Exiled Thai dissidents stage rally in Paris to remember eight missing comrades in Laos
After the 2014 coup d'état, Thailand’s neighbour became a safe haven for regime opponents. Since 2016, activist groups have reported eight people missing, all associated with Thailand’s Red Shirt movement.
Paris (AsiaNews/Agencies) – A Thai folk music band, an anti-monarchist historian and a transgender activist gathered yesterday in Place de la République, Paris, to honour eight militants murdered or missing in Laos. All had fled to Thailand’s neighbour after the 2014 military coup.
After the military seized power in Bangkok, neighbouring Laos became a safe haven for some of the more vocal opponents of Thailand’s military regime, as well as critics of the country’s monarchy.
They include the four members of Faiyen, a folk music band and the last group of dissidents to reach Europe thanks to the French government.

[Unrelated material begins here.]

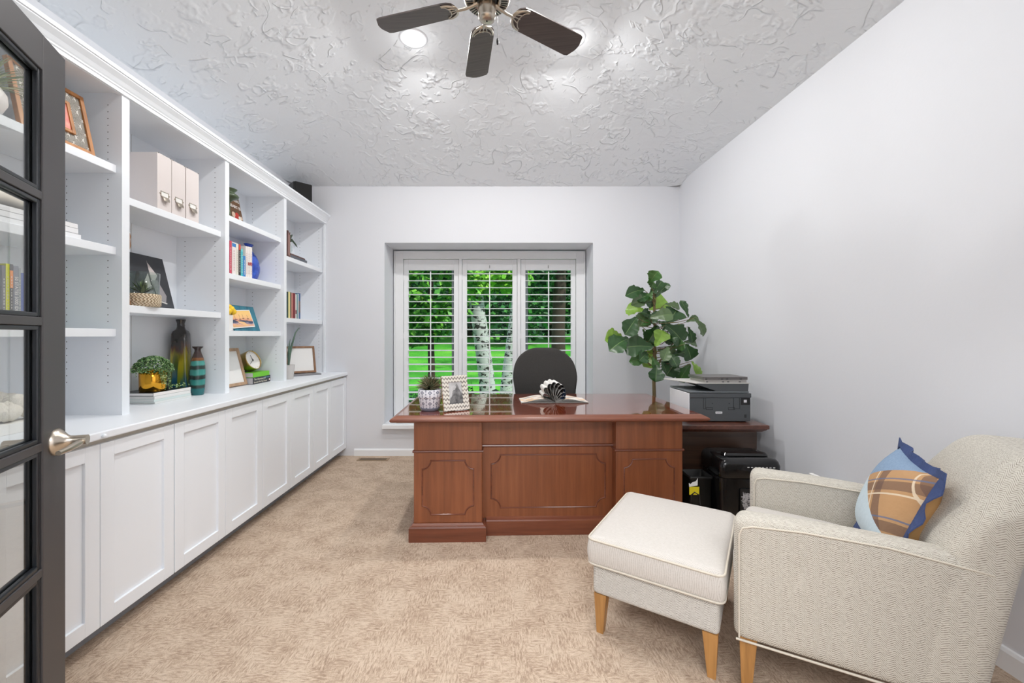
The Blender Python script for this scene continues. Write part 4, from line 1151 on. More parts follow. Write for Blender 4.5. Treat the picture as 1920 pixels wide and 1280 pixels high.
b = MB(); b.loft([sq_ring(.046, .012, 0), sq_ring(.050, .014, .006), sq_ring(.047, .014, .15), sq_ring(.0435, .014, .30), sq_ring(.041, .014, .385), sq_ring(.036, .016, .402), sq_ring(.024, .018, .415), sq_ring(.0205, .019, .43), sq_ring(.020, .0195, .452), sq_ring(.026, .025, .474), sq_ring(.0265, .026, .478), sq_ring(.020, .0195, .474), sq_ring(.016, .0155, .43)], 0, True)
b.build('vase_body', vz.mat, t)
vb = N('banded_glaze', (40,110,112), .14); p = vb.obj(); x, y, z_ = vb.xyz(p)
hh = vb.m('DIVIDE', vb.m('ADD', z_, vb.m('MULTIPLY', vb.m('SUBTRACT', vb.noise(vb.scale(p, 30, 30, 8), 1, 3), .5), .012)), .305)
vb.color(vb.ramp(hh, [(0,(34,108,112)), (.13,(36,112,114)), (.155,(44,62,58)), (.2,(48,62,56)), (.225,(64,142,134)), (.32,(58,134,128)), (.335,(40,54,52)), (.40,(44,56,52)), (.425,(70,148,140)), (.52,(64,140,132)),
   (.54,(48,62,58)), (.60,(46,64,60)), (.625,(76,150,142)), (.70,(70,146,138)), (.715,(112,76,44)), (.755,(130,84,46)), (.78,(72,56,52)), (1,(54,46,46))]))
t = thing('striped_vase', 'teal vase with dark bands and a flared brown neck on the counter', 'vase', (-1.92, 2.606, .8615))
b = MB(); b.lathe([(.030, 0), (.033, .002), (.038, .05), (.041, .11), (.0415, .15), (.038, .2), (.030, .235), (.020, .265), (.0165, .28), (.0175, .29), (.029, .303), (.029, .306), (.022, .302), (.014, .28)], n=36); b.build('vase_body', vb.mat, t)
# ---- third bay: sign and green vase
sg = N('dark_sign_board', (96,66,40), .6); sg.color(sg.ramp(sg.noise(sg.scale(sg.obj(), 8, 8, 60), 1, 3), [(.3,(76,52,32)), (.7,(112,78,48))])); sg = sg.mat
yS1 = yat(459, -1.93); yS0 = yS1-.25
t = thing('wooden_sign', 'brown wooden sign with white lettering about home and heart on the top shelf', 'sign', (-1.93, (yS0+yS1)/2, 2.0435), R90)
RT = lean(12, .018)
b = MB(); b.T = RT; b.box(-.125, .125, 0, .018, 0, .228); sb = b.build('sign_board', sg, t, bevel=.003)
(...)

At the Paris rally, the musicians played some satirical songs full of political nuances about King Rama X, who succeeded his father in 2016. Other songs targeted Thai generals, who took power five years ago with the blessing of the Royal Palace and have kept it even after disputed elections last March.
Faiyen arrived in France from Laos on 3 August. In the small Southeast Asian country, they feared being kidnapped or killed.
Since December 2018, six exiles holding anti-monarchist opinion disappeared under suspicious circumstances. Families assume they are dead and blame Thai special forces for their death.
The mutilated bodies of two of them were found on the banks of the Mekong River. A veteran far-left activist who was in the jungle with the Communist Party of Thailand also went missing. Human rights groups say that in 2016 and 2017 two other exiles went missing in Laos.
All were associated with Thailand’s Red Shirt movement whose militants are largely supporters of former Prime Minister Thaksin Shinawatra.
Thaksin was ousted by a military coup in 2006, which sparked a long and sometimes violent struggle for power between supporters of the populist billionaire and the army-backed monarchist establishment.
The tense political atmosphere led some Red Shirt supporters to openly question the role of the monarchy, a sacred institution for many, in Thai society and politics.
Current Thai law imposes prison terms of 3 to 15 years for insults to the monarchy and the courts interpreted the notion of insult very broadly.
Although no evidence has been presented of the junta's involvement in the Laos disappearances – even exiles do not directly blame the government – activists and rights groups claim that someone is carrying out extrajudicial retribution.
The latest to disappear are three activists who tried to escape from Laos via Vietnam last January. According to rumors they were arrested and secretly extradited to Thailand.
Vietnamese and Thai authorities have denied any knowledge in the matter.